Goal: Return the lines from the one that contains "Keep writing the" through the one that contains "part('wire_clamp', MB().box(W3(m *", both included, exactly as written and with nothing added.

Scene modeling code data
━━━━━━━━
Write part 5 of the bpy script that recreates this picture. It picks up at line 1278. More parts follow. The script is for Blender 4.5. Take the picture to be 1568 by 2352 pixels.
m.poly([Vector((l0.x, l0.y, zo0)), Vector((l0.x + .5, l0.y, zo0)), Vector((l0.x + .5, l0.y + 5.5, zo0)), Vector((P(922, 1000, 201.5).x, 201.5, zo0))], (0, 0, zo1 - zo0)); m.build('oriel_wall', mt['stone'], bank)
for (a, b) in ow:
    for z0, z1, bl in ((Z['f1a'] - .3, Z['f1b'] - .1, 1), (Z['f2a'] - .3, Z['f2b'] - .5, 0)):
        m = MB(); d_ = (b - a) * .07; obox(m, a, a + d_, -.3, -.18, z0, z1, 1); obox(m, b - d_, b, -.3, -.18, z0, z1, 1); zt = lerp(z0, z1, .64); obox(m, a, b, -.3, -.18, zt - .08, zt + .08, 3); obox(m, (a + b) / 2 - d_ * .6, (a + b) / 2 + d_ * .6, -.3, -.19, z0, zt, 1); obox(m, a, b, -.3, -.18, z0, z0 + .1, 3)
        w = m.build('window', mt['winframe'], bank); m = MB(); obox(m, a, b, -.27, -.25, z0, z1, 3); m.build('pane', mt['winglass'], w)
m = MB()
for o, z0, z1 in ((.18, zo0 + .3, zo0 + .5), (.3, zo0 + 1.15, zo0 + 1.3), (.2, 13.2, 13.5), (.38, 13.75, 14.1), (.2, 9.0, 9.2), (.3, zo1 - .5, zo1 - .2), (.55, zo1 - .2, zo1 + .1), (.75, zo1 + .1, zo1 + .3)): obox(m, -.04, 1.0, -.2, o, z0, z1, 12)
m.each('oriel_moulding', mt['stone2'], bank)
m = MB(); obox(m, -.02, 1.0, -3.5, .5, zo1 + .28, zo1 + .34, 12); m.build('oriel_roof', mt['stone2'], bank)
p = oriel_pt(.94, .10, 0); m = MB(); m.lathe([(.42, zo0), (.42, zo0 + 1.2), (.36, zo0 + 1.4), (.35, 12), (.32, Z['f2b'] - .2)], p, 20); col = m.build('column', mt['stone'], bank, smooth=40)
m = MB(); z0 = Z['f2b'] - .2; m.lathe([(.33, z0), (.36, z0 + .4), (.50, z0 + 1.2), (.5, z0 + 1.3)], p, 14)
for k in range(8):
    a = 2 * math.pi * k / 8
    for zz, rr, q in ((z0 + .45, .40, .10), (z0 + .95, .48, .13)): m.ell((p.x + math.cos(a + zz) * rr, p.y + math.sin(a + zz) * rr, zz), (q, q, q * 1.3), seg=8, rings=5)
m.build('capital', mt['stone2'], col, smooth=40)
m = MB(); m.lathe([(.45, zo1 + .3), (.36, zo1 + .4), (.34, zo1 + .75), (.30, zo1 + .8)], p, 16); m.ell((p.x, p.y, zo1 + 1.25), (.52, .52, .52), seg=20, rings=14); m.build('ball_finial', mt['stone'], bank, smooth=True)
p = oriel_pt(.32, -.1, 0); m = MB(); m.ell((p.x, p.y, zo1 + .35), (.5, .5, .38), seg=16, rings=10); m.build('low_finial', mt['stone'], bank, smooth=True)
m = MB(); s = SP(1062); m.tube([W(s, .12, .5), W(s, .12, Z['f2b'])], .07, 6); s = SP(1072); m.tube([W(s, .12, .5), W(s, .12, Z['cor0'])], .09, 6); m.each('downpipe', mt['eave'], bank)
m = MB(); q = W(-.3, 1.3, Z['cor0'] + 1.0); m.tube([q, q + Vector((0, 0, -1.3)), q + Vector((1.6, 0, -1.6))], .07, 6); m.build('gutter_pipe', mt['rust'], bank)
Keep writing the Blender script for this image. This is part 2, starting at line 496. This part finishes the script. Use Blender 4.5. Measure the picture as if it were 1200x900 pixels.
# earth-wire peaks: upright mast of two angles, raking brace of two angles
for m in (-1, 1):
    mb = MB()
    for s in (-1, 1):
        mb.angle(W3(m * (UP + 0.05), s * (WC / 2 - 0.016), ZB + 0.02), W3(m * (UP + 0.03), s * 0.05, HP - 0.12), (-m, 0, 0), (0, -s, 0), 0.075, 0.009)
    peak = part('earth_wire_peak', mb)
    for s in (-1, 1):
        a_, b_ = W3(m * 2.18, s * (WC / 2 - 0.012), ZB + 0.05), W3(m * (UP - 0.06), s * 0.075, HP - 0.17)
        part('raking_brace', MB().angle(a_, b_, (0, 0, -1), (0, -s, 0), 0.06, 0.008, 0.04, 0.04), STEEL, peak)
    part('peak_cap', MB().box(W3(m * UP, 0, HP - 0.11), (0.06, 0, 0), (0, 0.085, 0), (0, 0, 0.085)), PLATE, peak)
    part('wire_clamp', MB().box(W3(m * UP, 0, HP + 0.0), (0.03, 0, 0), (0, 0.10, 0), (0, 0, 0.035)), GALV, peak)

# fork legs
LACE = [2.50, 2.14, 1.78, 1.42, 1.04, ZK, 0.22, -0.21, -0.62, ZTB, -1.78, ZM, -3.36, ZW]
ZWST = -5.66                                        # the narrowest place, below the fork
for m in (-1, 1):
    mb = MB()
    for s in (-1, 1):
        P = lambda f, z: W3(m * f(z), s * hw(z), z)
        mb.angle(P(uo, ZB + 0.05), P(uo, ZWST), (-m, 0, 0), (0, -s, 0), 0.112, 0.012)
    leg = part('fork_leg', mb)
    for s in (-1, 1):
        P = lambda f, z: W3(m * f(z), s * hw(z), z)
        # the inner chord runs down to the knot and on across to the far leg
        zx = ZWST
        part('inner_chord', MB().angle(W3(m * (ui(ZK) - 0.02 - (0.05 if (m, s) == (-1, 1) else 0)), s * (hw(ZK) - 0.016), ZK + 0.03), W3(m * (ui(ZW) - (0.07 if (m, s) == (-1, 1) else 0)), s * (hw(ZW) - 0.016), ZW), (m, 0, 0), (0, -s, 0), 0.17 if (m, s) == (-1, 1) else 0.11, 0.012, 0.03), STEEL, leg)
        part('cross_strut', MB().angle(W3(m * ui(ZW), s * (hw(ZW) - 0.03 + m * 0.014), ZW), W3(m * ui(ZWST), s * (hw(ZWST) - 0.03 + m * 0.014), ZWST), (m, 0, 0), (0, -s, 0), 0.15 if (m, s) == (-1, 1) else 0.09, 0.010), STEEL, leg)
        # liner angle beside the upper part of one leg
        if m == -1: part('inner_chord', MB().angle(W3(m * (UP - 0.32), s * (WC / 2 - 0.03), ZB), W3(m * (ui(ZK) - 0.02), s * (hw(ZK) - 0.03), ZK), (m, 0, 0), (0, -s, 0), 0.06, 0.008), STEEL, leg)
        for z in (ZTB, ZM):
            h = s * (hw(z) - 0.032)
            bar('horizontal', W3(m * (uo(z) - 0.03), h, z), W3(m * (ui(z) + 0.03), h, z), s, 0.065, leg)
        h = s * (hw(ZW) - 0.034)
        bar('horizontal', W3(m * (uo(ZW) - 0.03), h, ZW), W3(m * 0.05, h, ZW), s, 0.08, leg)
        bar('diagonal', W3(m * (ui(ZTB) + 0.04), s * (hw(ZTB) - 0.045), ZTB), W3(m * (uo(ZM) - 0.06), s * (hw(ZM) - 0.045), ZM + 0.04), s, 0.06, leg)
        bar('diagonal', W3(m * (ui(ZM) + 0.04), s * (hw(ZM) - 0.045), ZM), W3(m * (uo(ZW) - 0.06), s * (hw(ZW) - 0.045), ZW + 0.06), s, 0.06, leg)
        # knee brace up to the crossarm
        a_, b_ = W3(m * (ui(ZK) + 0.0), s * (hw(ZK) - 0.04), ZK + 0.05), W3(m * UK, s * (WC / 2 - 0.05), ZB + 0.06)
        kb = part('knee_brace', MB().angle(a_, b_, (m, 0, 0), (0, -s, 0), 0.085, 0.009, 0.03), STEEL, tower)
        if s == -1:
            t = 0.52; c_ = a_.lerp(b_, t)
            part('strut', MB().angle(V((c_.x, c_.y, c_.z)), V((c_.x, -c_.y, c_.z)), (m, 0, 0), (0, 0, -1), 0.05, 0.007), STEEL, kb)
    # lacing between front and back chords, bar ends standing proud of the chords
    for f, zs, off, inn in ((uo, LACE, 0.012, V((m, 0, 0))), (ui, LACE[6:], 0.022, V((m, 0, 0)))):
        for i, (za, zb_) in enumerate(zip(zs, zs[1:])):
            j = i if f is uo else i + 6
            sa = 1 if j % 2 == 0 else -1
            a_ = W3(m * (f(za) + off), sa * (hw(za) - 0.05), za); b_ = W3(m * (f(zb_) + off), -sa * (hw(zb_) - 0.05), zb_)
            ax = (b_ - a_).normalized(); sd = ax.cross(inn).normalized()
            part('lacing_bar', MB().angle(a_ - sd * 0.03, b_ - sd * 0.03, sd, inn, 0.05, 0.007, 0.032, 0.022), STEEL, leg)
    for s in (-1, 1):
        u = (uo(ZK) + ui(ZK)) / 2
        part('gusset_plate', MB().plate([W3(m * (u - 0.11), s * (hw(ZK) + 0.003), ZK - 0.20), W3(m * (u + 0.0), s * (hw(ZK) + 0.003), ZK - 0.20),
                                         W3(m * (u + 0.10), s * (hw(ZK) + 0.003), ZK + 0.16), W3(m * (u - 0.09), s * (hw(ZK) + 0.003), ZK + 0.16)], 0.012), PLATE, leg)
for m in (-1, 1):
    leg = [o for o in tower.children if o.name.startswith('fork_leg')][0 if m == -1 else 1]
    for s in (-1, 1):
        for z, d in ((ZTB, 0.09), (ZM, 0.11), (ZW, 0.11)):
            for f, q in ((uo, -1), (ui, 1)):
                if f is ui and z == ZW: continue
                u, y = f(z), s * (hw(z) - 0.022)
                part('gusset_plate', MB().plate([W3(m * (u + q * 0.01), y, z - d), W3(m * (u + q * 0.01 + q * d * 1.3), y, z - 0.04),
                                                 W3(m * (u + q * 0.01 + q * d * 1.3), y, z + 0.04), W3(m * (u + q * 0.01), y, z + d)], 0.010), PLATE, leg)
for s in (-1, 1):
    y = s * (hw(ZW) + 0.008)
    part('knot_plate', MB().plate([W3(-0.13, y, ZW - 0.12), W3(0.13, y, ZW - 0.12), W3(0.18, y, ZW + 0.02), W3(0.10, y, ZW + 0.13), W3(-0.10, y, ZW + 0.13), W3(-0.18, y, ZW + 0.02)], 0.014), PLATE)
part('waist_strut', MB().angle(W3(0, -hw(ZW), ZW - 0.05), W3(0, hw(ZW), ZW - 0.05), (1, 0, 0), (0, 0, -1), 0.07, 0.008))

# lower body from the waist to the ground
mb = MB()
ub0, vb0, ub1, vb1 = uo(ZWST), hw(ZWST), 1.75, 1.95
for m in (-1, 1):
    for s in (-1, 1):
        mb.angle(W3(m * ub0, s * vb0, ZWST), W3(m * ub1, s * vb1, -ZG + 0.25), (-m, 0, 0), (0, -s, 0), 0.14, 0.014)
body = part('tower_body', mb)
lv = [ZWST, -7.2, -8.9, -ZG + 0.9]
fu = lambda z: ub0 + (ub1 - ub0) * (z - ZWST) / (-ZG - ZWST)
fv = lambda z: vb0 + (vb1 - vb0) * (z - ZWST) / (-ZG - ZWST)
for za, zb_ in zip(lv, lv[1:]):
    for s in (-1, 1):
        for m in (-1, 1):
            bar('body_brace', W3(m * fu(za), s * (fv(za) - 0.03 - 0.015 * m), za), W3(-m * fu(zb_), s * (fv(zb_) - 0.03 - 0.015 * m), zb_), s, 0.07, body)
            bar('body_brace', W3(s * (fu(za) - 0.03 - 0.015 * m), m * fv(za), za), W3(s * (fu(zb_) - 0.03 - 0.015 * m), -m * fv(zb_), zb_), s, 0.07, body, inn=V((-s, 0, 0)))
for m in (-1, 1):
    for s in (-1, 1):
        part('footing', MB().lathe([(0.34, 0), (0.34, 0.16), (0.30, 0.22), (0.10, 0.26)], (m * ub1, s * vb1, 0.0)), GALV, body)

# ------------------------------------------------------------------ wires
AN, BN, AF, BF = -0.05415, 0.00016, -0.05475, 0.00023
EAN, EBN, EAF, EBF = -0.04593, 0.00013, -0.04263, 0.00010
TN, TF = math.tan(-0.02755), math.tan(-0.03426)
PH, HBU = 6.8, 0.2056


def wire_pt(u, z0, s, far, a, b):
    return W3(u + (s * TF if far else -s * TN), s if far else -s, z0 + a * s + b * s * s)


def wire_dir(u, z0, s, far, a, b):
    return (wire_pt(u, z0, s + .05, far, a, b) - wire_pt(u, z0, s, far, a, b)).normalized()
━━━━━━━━
Written answer:
Keep writing the Blender script for this image. This is part 2, starting at line 496. This part finishes the script. Use Blender 4.5. Measure the picture as if it were 1200x900 pixels.
# earth-wire peaks: upright mast of two angles, raking brace of two angles
for m in (-1, 1):
    mb = MB()
    for s in (-1, 1):
        mb.angle(W3(m * (UP + 0.05), s * (WC / 2 - 0.016), ZB + 0.02), W3(m * (UP + 0.03), s * 0.05, HP - 0.12), (-m, 0, 0), (0, -s, 0), 0.075, 0.009)
    peak = part('earth_wire_peak', mb)
    for s in (-1, 1):
        a_, b_ = W3(m * 2.18, s * (WC / 2 - 0.012), ZB + 0.05), W3(m * (UP - 0.06), s * 0.075, HP - 0.17)
        part('raking_brace', MB().angle(a_, b_, (0, 0, -1), (0, -s, 0), 0.06, 0.008, 0.04, 0.04), STEEL, peak)
    part('peak_cap', MB().box(W3(m * UP, 0, HP - 0.11), (0.06, 0, 0), (0, 0.085, 0), (0, 0, 0.085)), PLATE, peak)
    part('wire_clamp', MB().box(W3(m * UP, 0, HP + 0.0), (0.03, 0, 0), (0, 0.10, 0), (0, 0, 0.035)), GALV, peak)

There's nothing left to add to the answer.